Start MATERIAL PROVIDED
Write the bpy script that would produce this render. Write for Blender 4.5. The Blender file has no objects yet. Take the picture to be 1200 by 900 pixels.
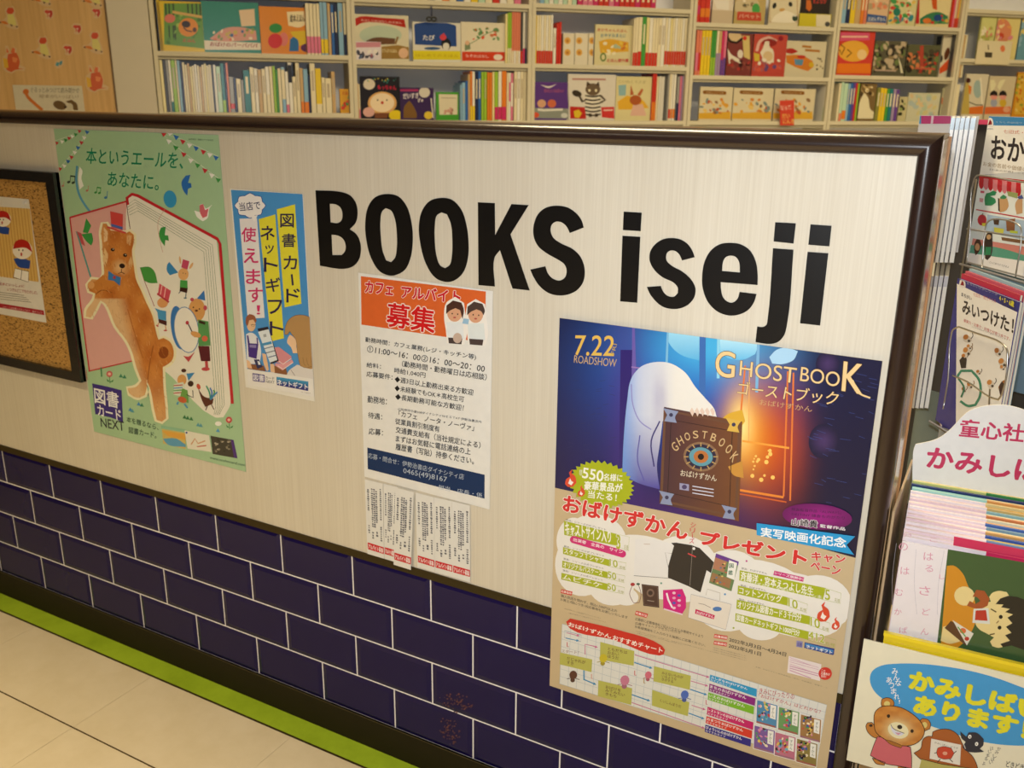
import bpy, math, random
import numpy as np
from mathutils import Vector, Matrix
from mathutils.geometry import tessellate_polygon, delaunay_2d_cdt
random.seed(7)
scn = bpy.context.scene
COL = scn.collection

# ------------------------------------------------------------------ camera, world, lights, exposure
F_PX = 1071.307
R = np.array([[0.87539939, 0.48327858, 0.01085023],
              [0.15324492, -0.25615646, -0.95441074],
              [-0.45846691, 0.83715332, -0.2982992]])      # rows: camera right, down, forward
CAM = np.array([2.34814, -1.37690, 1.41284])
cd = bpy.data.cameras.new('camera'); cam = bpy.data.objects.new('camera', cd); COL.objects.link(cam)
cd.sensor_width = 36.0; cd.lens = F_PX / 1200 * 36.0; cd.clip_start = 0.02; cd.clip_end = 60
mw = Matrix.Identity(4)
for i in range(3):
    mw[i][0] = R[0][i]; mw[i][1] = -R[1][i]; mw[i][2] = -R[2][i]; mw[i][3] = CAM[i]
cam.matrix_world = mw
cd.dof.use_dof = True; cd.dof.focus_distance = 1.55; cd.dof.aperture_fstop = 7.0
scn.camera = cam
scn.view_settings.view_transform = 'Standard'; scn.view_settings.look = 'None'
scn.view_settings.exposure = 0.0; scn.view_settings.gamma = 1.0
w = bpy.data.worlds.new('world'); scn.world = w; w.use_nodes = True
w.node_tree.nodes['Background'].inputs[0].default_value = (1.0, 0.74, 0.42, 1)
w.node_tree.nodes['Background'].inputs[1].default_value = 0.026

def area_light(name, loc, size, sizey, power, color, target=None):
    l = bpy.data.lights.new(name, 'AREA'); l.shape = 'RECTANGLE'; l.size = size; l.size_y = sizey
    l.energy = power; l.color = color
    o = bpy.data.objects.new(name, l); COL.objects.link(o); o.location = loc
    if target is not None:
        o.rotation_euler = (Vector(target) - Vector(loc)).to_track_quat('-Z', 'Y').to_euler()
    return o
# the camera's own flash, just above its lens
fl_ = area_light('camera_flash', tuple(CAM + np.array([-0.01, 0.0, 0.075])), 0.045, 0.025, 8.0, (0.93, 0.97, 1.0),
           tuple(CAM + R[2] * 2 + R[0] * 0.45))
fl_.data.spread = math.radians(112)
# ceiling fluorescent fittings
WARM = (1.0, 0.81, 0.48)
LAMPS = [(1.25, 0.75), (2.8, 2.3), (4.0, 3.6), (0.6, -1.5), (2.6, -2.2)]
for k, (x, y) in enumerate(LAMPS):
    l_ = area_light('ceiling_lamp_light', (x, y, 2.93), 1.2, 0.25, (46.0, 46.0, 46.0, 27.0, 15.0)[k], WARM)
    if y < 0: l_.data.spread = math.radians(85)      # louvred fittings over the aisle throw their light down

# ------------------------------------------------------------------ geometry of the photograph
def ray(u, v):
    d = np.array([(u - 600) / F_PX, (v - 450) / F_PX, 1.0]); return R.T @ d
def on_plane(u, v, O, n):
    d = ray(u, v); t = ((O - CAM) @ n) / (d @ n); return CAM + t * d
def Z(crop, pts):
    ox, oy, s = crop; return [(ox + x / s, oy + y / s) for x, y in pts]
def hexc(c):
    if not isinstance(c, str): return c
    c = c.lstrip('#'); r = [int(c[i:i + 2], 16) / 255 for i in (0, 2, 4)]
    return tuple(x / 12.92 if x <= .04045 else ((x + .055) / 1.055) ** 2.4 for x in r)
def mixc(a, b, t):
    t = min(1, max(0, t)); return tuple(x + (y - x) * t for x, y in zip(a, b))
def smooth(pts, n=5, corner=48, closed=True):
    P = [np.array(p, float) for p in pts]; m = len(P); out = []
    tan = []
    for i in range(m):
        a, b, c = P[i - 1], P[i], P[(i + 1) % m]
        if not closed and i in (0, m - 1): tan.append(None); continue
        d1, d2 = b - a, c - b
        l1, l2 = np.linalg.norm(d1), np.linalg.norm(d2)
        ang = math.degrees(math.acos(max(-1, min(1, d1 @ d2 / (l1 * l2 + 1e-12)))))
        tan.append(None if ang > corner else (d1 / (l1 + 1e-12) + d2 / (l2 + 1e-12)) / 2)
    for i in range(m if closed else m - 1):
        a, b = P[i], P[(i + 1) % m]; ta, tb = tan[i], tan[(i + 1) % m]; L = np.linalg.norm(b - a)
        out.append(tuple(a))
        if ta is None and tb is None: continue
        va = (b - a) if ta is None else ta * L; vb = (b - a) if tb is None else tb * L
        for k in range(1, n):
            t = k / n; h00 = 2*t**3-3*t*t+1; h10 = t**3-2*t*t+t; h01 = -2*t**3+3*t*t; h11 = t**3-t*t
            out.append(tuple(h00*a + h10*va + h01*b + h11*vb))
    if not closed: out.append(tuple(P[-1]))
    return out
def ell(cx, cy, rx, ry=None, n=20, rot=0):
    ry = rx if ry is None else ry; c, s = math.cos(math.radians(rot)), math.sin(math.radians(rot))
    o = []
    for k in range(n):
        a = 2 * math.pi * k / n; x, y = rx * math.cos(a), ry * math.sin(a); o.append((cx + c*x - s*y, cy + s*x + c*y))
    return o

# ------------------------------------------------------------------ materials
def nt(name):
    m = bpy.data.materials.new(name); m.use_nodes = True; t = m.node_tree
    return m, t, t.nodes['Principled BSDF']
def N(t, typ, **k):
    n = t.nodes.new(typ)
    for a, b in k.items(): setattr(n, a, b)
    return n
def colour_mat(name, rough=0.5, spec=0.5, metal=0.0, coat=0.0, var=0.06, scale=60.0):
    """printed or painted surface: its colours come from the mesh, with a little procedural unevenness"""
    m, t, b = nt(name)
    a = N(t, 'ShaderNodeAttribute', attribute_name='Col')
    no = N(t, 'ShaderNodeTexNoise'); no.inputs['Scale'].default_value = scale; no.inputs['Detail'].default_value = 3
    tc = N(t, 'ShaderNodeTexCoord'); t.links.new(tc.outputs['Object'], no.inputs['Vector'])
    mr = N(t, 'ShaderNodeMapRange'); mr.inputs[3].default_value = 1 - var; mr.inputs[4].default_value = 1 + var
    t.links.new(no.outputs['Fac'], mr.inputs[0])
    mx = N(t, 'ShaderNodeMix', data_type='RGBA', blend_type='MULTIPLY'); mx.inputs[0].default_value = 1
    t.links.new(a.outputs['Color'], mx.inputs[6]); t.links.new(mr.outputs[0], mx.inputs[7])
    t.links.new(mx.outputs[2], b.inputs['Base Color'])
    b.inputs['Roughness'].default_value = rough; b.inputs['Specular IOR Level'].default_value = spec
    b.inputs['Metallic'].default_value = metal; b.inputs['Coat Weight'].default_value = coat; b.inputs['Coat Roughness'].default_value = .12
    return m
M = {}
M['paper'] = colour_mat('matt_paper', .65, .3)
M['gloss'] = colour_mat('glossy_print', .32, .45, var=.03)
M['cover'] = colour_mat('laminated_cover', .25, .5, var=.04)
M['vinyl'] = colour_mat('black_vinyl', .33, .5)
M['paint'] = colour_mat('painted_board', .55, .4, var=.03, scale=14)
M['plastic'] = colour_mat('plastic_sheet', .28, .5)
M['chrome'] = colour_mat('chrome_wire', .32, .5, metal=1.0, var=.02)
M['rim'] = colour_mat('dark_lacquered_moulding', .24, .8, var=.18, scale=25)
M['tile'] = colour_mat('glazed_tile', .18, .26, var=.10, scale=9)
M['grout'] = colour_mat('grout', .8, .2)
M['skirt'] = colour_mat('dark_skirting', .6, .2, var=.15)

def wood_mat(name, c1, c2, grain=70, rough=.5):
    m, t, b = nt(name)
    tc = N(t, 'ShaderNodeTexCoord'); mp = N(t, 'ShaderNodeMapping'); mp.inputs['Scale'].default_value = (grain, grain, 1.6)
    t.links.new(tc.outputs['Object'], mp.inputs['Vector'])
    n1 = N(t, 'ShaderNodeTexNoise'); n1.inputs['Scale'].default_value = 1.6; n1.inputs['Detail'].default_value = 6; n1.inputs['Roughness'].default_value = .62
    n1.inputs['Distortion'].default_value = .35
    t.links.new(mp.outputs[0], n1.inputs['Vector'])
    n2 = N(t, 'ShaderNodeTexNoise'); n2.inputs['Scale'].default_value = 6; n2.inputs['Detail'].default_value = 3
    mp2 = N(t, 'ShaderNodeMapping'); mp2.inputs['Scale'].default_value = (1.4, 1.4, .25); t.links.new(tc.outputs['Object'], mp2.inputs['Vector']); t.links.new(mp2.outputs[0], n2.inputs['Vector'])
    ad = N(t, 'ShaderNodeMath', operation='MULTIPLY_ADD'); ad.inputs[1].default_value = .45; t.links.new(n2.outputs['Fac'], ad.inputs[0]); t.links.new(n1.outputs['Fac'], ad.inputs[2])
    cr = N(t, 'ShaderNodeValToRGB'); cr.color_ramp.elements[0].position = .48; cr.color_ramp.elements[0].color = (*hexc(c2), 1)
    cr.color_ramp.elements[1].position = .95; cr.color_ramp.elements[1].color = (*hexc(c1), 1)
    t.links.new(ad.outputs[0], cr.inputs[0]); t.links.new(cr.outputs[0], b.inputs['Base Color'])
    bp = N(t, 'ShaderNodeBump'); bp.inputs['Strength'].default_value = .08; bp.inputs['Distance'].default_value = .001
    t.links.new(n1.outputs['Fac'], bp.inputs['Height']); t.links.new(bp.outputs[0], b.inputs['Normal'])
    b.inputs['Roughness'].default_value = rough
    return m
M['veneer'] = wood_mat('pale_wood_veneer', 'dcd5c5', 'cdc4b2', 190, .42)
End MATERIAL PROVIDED
Start MATERIAL PROVIDED
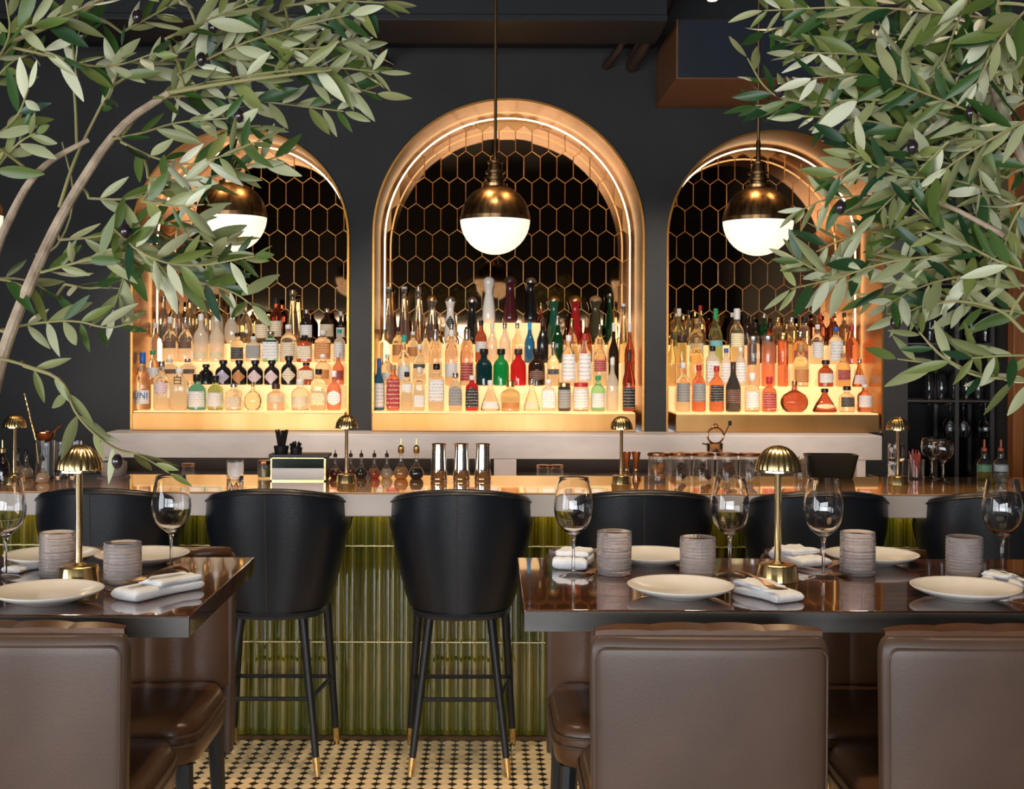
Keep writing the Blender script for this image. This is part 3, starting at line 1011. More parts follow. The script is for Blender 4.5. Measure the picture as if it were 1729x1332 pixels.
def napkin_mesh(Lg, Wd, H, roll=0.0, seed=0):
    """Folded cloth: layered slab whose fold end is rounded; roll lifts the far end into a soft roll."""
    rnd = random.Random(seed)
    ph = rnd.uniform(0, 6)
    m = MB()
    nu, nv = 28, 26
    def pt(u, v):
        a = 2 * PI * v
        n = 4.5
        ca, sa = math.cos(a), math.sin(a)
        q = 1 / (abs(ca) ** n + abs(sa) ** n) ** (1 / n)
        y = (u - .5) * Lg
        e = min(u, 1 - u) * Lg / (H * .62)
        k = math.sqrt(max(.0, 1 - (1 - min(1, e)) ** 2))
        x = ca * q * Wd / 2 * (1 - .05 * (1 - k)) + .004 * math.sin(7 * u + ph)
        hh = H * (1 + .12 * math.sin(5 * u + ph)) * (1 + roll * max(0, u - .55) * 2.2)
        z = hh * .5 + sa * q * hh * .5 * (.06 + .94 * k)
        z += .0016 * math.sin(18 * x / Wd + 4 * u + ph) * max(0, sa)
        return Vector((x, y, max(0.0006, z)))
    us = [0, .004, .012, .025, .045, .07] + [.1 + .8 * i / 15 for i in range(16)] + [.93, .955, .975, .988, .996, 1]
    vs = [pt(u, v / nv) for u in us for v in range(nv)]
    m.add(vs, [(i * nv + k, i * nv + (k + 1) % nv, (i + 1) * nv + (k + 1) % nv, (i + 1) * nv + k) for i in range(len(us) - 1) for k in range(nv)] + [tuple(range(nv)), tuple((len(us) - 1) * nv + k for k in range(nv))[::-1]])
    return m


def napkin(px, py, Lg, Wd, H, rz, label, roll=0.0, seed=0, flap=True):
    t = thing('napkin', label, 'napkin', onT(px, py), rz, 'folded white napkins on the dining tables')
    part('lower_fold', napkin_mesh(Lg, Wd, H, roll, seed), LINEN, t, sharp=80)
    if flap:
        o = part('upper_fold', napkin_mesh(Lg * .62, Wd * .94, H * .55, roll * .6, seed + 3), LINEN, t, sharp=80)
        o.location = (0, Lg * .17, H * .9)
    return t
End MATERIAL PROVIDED
▸ **WRITTEN PROBLEM**: From the records above, pick out and copy each line holding the word "objects".

▸ **CORRECT ANSWER**:
Write the bpy script that would produce this render. Write for Blender 4.5. The Blender file has no objects yet. Take the picture to be 1200 by 900 pixels.
cd = bpy.data.cameras.new('camera'); cam = bpy.data.objects.new('camera', cd); COL.objects.link(cam)
    o = bpy.data.objects.new(name, l); COL.objects.link(o); o.location = loc